Volume 29, Issue 1 - Spring 2015


A Step Up

Queens Museum Staircase, Walkway Has Class with Glass

Visibility was at a premium when the Queens Museum revamped and expanded its exhibition space. So what better way to promote visibility than with glass?

The Queens, N.Y., museum’s recently completed renovations include a new structure of glass balustrades, stairs, landings and bridges that connects the upper and lower levels.

“The staircase has been designed as a rigorously detailed structure whose form integrates into the existing geometry of the panorama and incorporates a new glass elevator,” according to Grimshaw Architects, which designed the project. “The newly installed glass bridge is located directly over the entrance lobby and is designed for maximum visibility.”

And with the visibility comes light.  

Designed by Grimshaw Architects,
the recently completed glass walkway, balustrade
and stairs project at the Queens Museum in New York
features Walker Glass’ acid-etched “Traction” texture.

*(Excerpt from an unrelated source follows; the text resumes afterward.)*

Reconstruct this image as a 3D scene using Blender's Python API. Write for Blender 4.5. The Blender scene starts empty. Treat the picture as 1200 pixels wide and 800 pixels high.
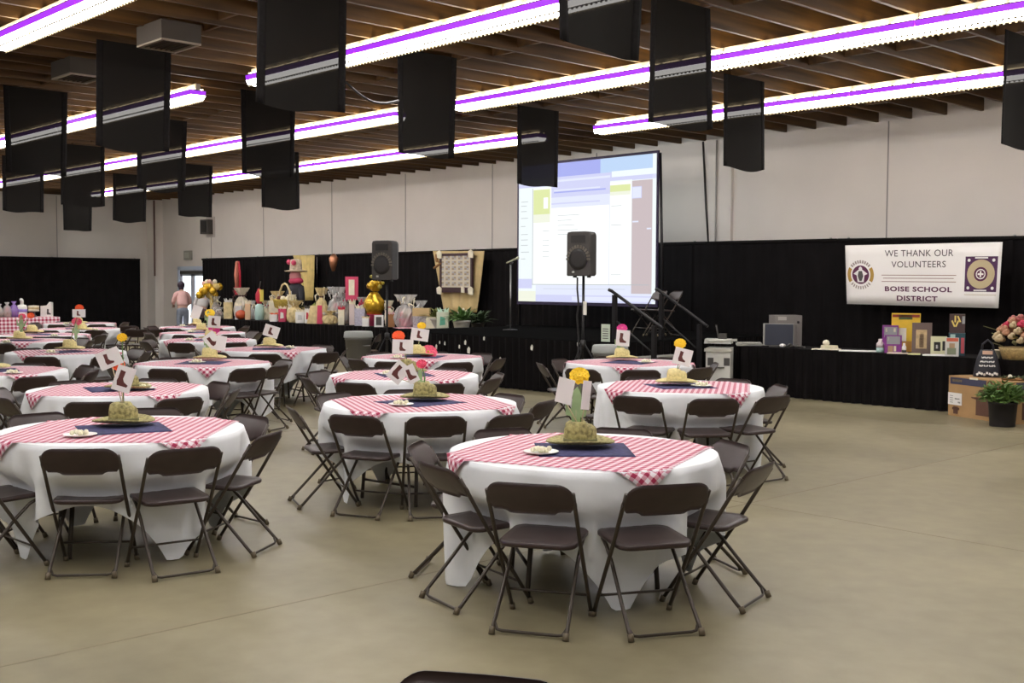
import bpy, math, random
from mathutils import Vector, Matrix
S=bpy.context.scene
COL=S.collection
rnd=random.Random(7)
PI=math.pi
# ------------------------------------------------------------------ camera (solved from the vanishing points)
F,PIT,ROLL,YAW=1332.24,5.14129913e-02,4.58322054e-03,8.19570019e-01
H=1.72
cy_,sy_=math.cos(YAW),math.sin(YAW)
FW=Vector((-sy_*math.cos(PIT),cy_*math.cos(PIT),-math.sin(PIT)))
r0=Vector((cy_,sy_,0)); u0=r0.cross(FW)
RT=r0*math.cos(ROLL)+u0*math.sin(ROLL); UP=-r0*math.sin(ROLL)+u0*math.cos(ROLL)
CAM=Vector((0,0,H))
cd=bpy.data.cameras.new('camera'); cam=bpy.data.objects.new('camera',cd); COL.objects.link(cam)
cd.sensor_width=36; cd.lens=F*36/1200; cd.clip_end=200; cd.clip_start=.05
m=Matrix.Identity(4)
for i in range(3):
    m[i][0]=RT[i]; m[i][1]=UP[i]; m[i][2]=-FW[i]; m[i][3]=CAM[i]
cam.matrix_world=m
S.camera=cam
def ray(px,py): return RT*((px-600)/F)+UP*((400-py)/F)+FW
def az(px,py,z):                      # real-world point on the level z seen at a pixel
    d=ray(px,py); return CAM+d*((z-H)/d.z)
def ay(px,py,y):
    d=ray(px,py); return CAM+d*(y/d.y)
def ax(px,py,x):
    d=ray(px,py); return CAM+d*(x/d.x)
def ad(px,py,dep): return CAM+ray(px,py)*dep
def depth(p): return (Vector(p)-CAM).dot(FW)
# ------------------------------------------------------------------ materials
def mat(name,col,rough=.6,metal=0,var=0,scale=8,emit=None,es=0,trans=0,bump=0,spec=.5,sheen=0):
    m=bpy.data.materials.new(name); m.use_nodes=True
    nt=m.node_tree; b=nt.nodes['Principled BSDF']
    b.inputs['Base Color'].default_value=(*col,1); b.inputs['Roughness'].default_value=rough
    b.inputs['Metallic'].default_value=metal; b.inputs['Specular IOR Level'].default_value=spec
    if var or bump:
        tc=nt.nodes.new('ShaderNodeTexCoord'); n=nt.nodes.new('ShaderNodeTexNoise')
        n.inputs['Scale'].default_value=scale; n.inputs['Detail'].default_value=4
        nt.links.new(tc.outputs['Object'],n.inputs['Vector'])
        if var:
            r=nt.nodes.new('ShaderNodeValToRGB')
            r.color_ramp.elements[0].position=.3; r.color_ramp.elements[1].position=.7
            r.color_ramp.elements[0].color=(*[max(0,c*(1-var)) for c in col],1)
            r.color_ramp.elements[1].color=(*[min(1,c*(1+var)) for c in col],1)
            nt.links.new(n.outputs['Fac'],r.inputs['Fac']); nt.links.new(r.outputs['Color'],b.inputs['Base Color'])
        if bump:
            bp=nt.nodes.new('ShaderNodeBump'); bp.inputs['Strength'].default_value=bump; bp.inputs['Distance'].default_value=.02
            nt.links.new(n.outputs['Fac'],bp.inputs['Height']); nt.links.new(bp.outputs['Normal'],b.inputs['Normal'])
    if emit:
        b.inputs['Emission Color'].default_value=(*emit,1); b.inputs['Emission Strength'].default_value=es
    if trans:
        out=nt.nodes['Material Output']; mx=nt.nodes.new('ShaderNodeMixShader'); t=nt.nodes.new('ShaderNodeBsdfTransparent')
        mx.inputs['Fac'].default_value=trans
        nt.links.new(b.outputs[0],mx.inputs[1]); nt.links.new(t.outputs[0],mx.inputs[2]); nt.links.new(mx.outputs[0],out.inputs['Surface'])
    return m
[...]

“The project was quite unique in that the glass staircase allowed natural light to flow inside the museum and through a hanging glass lantern, diffusing natural daylight to the central large works gallery and surrounding temporary exhibition spaces,” says Marc Deschamps, business development manager at Walker Glass. “It also married well with the existing geometry of the panorama.”

Architectural Glass North America (AGNORA) fabricated the low-iron glass balustrade. For the stairs, walkway and landing areas, Walker Glass supplied Agnora with the 12-millimeter tempered and laminated PPG Starphire glass. Walker acid-etched its anti-slip, 406 “Traction” texture on the glass.

“For interior applications, pattern ceramic traction frit is also popular,” says Kevin Nash of AGNORA. “However, we’ve found that the acid-etch traction glass provides very high wear factor long-term.”

Nash adds that the 2-inch-thick, 4-ply annealed laminate treads were post-laminate polished for the best possible edge-aligned polish and aesthetics, “combined with SentryGlas interlayers for strength and safety.”

Another interesting aspect about the project was that the installed staircase steel was digitally measured after the supporting steel was installed. “This greatly increased the accuracy between the fabricated glass and the space allowed for it,” says Nash.

AGNORA fabricated the glass for the project, which utilized digital measuring after the supporting steel was installed.